Tomasi cadde in depressione: “Persi un paio di miliardi tra l’89 e il 90, fallii e il fallimento, anche se non grave, mi prostrò. Fu dura. Ancora oggi per un pezzo di Venezia sono quello che immaginò un evento irripetibile e per un’altra parte di città un mezzo delinquente”.

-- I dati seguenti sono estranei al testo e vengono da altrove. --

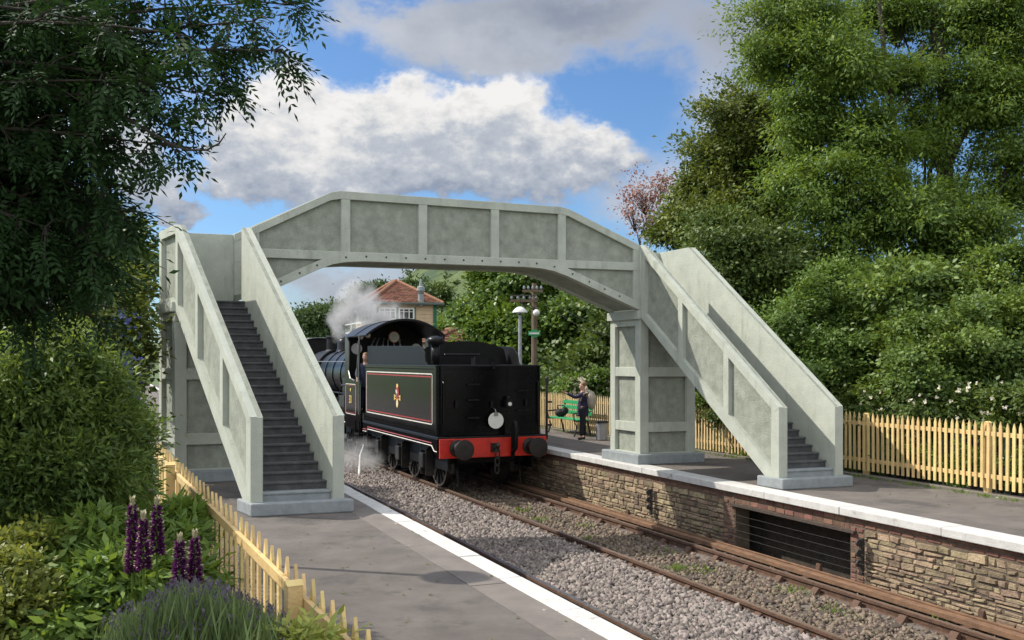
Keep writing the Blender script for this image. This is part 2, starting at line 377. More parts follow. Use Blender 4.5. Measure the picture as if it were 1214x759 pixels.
track('rusty railway track with weedy ballast carrying the black locomotive',(RB,RC),(M['rail_rusty'],M['rail_rusty']),6.5,32)
# rodding board along the wall foot
bd=thing('timber_board','long rusty brown board and rod run laid along the foot of the stone wall','board',T(9.1,12,-.95))
mesh('board',MB().box(9.02,9.20,3,30,-.97,-.90,T).box(9.13,9.155,3,30,-.899,-.87,T),M['timber'],bd,bevel=.008)
for t in (5.4,8.15,10.9,13.6,16.3,19): mesh('bracket',MB().box(8.92,9.3,t-.06,t+.06,-1.08,-.965,T).prism([(9.19,-.99),(9.3,-.99),(9.24,-.80),(9.21,-.80)],t-.04,t+.04,T),M['rust'],bd,bevel=.006)
for k,z in enumerate((-.45,-.56,-.68,-.78)):
    pts=[T(9.42-.02*k,t,z-.012*math.sin((t-9)*.75)) for t in np.linspace(7.3,21,30)]
    tag(mesh('signal_wire',MB().tube(pts,.0022,5),M['iron']),['topmost','second highest','second lowest','lowest'][k]+' of the thin signal wires strung along the stone platform wall','wire','signal wires along the platform wall')
for px_,lab in((772,'nearer the locomotive'),(1022,'beside the brick recess')):
    t=t_of(px_,PE); p=thing('wire_pulley','small dark iron pulley bracket on the stone wall '+lab,'bracket',T(PE,t,-.6))
    mesh('bracket',MB().box(PE-.03,PE+.02,t-.03,t+.03,-.85,-.36,T),M['iron'],p,bevel=.005)
    for z in(-.42,-.56,-.70): mesh('pulley_wheel',MB().disc(T(PE-.06,t-.02,z),T(0,1,0),.05,.025,14),M['iron'],p)
# ------------------------------------------------------------------ footbridge
PHI,PL,PR=.344,.566,.432; BX0,BY0=-4.48,16.665; BW,BL_,BS,BD_,Bt=1.241,7.45,4.096,1.157,.155
def BF(u,v,z):
    k=min(max(u/BL_,0),1); ph=PL+(PR-PL)*k
    return Vector((BX0+u*math.cos(PHI)-v*math.sin(ph), BY0+u*math.sin(PHI)+v*math.cos(ph), z))
ZT,ZL=4.33,3.06; ZP=.18
br=thing('footbridge','grey green concrete footbridge with arched span and two stair flights over the tracks','footbridge',BF(BL_/2,0,0))
def offs(poly_top,dz): return [(a,z-dz) for a,z in reversed(poly_top)]
def flight(u0,inner):  # inner: side carrying the deck (+1 = u0+W side, -1 = u0 side)
    so=MB(); xf=lambda v,u,z:BF(u,v,z)
    sl=(ZL-ZP)/BS
    so.prism([(-BS+.12,.03),(-BS+.12,ZP+.05),(-.02,ZL-.08),(BD_-.14,ZL-.01),(BD_-.14,ZL-.14),(0,ZL-.14)],u0+Bt-.01,u0+BW-Bt+.01,xf)
    fl=mesh('stair_flight',so,M['concrete'],br)
    for side in(-1,1):
        a=u0 if side<0 else u0+BW-Bt; b=a+Bt
        end=BD_ if side!=inner else 0.0
        sg=(ZT-1.3)/BS
        poly=[(-BS,.02),(-BS,1.3),(0,ZT)]+([(end,ZT),(end,ZL-.16)] if end>0 else [])+[(0.,ZL-.16),(-.03,ZL-.16),(-BS+.13,.02)]
        if end==0: poly=[(-BS,.02),(-BS,1.3),(0,ZT),(0.,ZL-.16),(-.03,ZL-.16),(-BS+.13,.02)]
        pr=.08
        ca,cb=(a+pr,b) if side<0 else (a,b-pr)
        pm=MB(); pm.prism(poly,ca,cb,xf)
        o=mesh('parapet',pm,M['concrete_panel'] ,fl,bevel=.008)
        fr=MB()
        def bat(poly2,d):
            if side<0: fr.prism(poly2,a+d,a+pr+.012,xf)
            else: fr.prism(poly2,b-pr-.012,b-d,xf)
        top=lambda v:1.3+sg*(v+BS)
        w=.15
        bat([(-BS-.003,1.3),(-BS-.003,1.303),(0,ZT+.003),(0,ZT-w),(-BS+.1,1.3-w+.07)],0)                      # top rail
        bl=lambda v:(ZL-.16)/(BS-.16)*(v+BS-.13)+.02
        bat([(-BS+.12,.018),(-.03,ZL-.165),(0,ZL-.165),(0,ZL+.03),(-BS+.04,.24)],.002)                       # bottom stringer
        for i in(1,2):
            v=-BS+BS*i/3; bat([(v-.07,bl(v-.07)+.1),(v+.07,bl(v+.07)+.1),(v+.07,top(v+.07)-.05),(v-.07,top(v-.07)-.05)],.004)
        bat([(-BS-.004,.017),(-BS-.004,1.29),(-BS+.19,1.38),(-BS+.19,.1)],.003)                                # front post
        bat([(-.17,ZL-.1),(-.02,ZL-.1),(-.02,ZT-.05),(-.17,ZT-.12)],.005)
        if end>0:
            bat([(0,ZT-w),(0,ZT+.002),(end+.003,ZT+.002),(end+.003,ZT-w)],.001)
            bat([(end-.16,ZL-.1),(end+.004,ZL-.1),(end+.004,ZT-.1),(end-.16,ZT-.1)],.006)
            bat([(0.02,ZL-.163),(end+.002,ZL-.163),(end+.002,ZL+.06),(0.02,ZL+.06)],.0035)
        mesh('parapet_frame',fr,M['concrete'],o if False else fl,bevel=.008)
        # smooth inner face and front of the parapet
        sk=MB(); inn=(cb,cb+.006) if side<0 else (ca-.006,ca)
        sk.prism([(x if x>-BS+.001 else x-.006,z) for x,z in poly],*inn,xf)
        fc=MB(); fc.prism([(-BS-.006,.02),(-BS-.006,1.29),(-BS+.0,1.3),(-BS+.0,.02)],ca-.0 if side<0 else ca,cb,xf)
        mesh('inner_face',sk.prism([(-BS-.006,.02),(-BS-.006,1.297),(-BS+.002,1.303),(-BS+.002,.02)],ca+.002,cb-.002,xf),M['concrete'],fl)
    if True:   # back wall of landing
        mesh('landing_wall',MB().box(u0+(.02 if inner>0 else -.006),u0+BW+(.006 if inner>0 else -.02),BD_-.128,BD_-.004,ZL-.13,ZT-.004,BF),M['concrete'],fl,bevel=.008)
    n=25; rise=(ZL-ZP)/n; td=(BS-.08)/n
    for i in range(n):
        v=-BS+.05+i*td; z=ZP+(i+1)*rise
        s_=MB(); s_.box(u0+Bt+.004,u0+BW-Bt-.004,v-.02,v+td+.03,z-.035,z,BF).box(u0+Bt+.005,u0+BW-Bt-.005,v,v+td,z-rise-.05,z-.03,BF)
        mesh('step',s_,M['plinth'] if i<1 else M['step'],fl,bevel=.010,seg=2)
    mesh('landing_floor',MB().box(u0+Bt,u0+BW-Bt,-.03,BD_-.13,ZL-.05,ZL-.002,BF),M['step'],fl)
    pl=mesh('plinth',MB().box(u0-.03,u0+BW+.09,-BS-.13,-BS+.5,0,ZP-.005,BF),M['plinth'],fl,bevel=.02)
    # pier
    pc=MB(); pc.box(u0+.075,u0+BW-.075,.075,BD_-.075,.05,ZL-.13,BF); pier=mesh('pier',pc,M['concrete_panel'],br)
    pf=MB(); w=.19
    for (x0,x1) in((u0,u0+w),(u0+BW-w,u0+BW)):
        for(y0,y1) in((0,w),(BD_-w,BD_)): pf.box(x0,x1,y0,y1,.1,ZL-.15,BF)
    for i,(z0,z1) in enumerate(((.10,.22),(.63,.82),(1.73,1.92),(2.74,2.93))):
        pf.box(u0+.008,u0+BW-.008,.008,BD_-.008,z0,z1,BF)
    mesh('pier_frame',pf,M['concrete'],pier,bevel=.008)
    mesh('pier_cap',MB().box(u0-.05,u0+BW+.05,-.02,BD_+.05,ZL-.19,ZL-.02,BF),M['concrete'],pier,bevel=.012)
    mesh('pier_plinth',MB().box(u0-.13,u0+BW+.13,-.14,BD_+.13,0,ZP+.02,BF),M['plinth'],pier,bevel=.02)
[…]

Di quel concerto mitologico poi finito nelle tesi di Laurea, Tomasi è ancora orgoglioso: “Di cazzate, a partire dall’idea balzana di vendere le zolle dello stadio Olimpico dopo la finale dei campionati Mondiali del 1990 ne ho fatte tante, ma non quella. Quell’esibizione fu un successo di cui sono fiero anche se a ben vedere io non sono mai stato un vero imprenditore. La mia dote era l’empatia e la mettevo in gioco nel rapporto con gli artisti. Ma i costi erano lievitati e il fallimento in qualche modo mi aprì gli occhi. Di solo ufficio spendevo settanta milioni l’anno, un’assurdità”. Delle disfide di allora – storica quella con Massimo Cacciari: “Fiero oppositore del concerto, abbiamo fatto pace” – rimangono frammenti. Di discorso amoroso, a detta di Francesco Tomasi detto Fran che ballò a lungo, ma di danzare sul filo alla maniera di un Philippe Petit come accadeva un tempo non ha più voglia: “Mi sono stancato. Il distacco è stato progressivo e non traumatico”. Di qualche altro alterco, senza boria, non sono rimaste neanche le scorie: “A dieci minuti dalla mondovisione, presi un vicesindaco per il collo perché voleva negarci i permessi per andare in onda”. Finì tutto lì. Con le foto notturne di Guido Harari e il primo piano di Fran Tomasi sullo sfondo di una piazza veneziana ormai senza più musica. Restano le mostre e i consuntivi. Le cose a volte vanno bene, altre male: “Ma quando le cose vanno male io tendo a incazzarmi soprattutto con me stesso. Prendersela con gli altri è molto consolante, ma a volte non basta. Quando sei davanti allo specchio, mentire è più difficile”.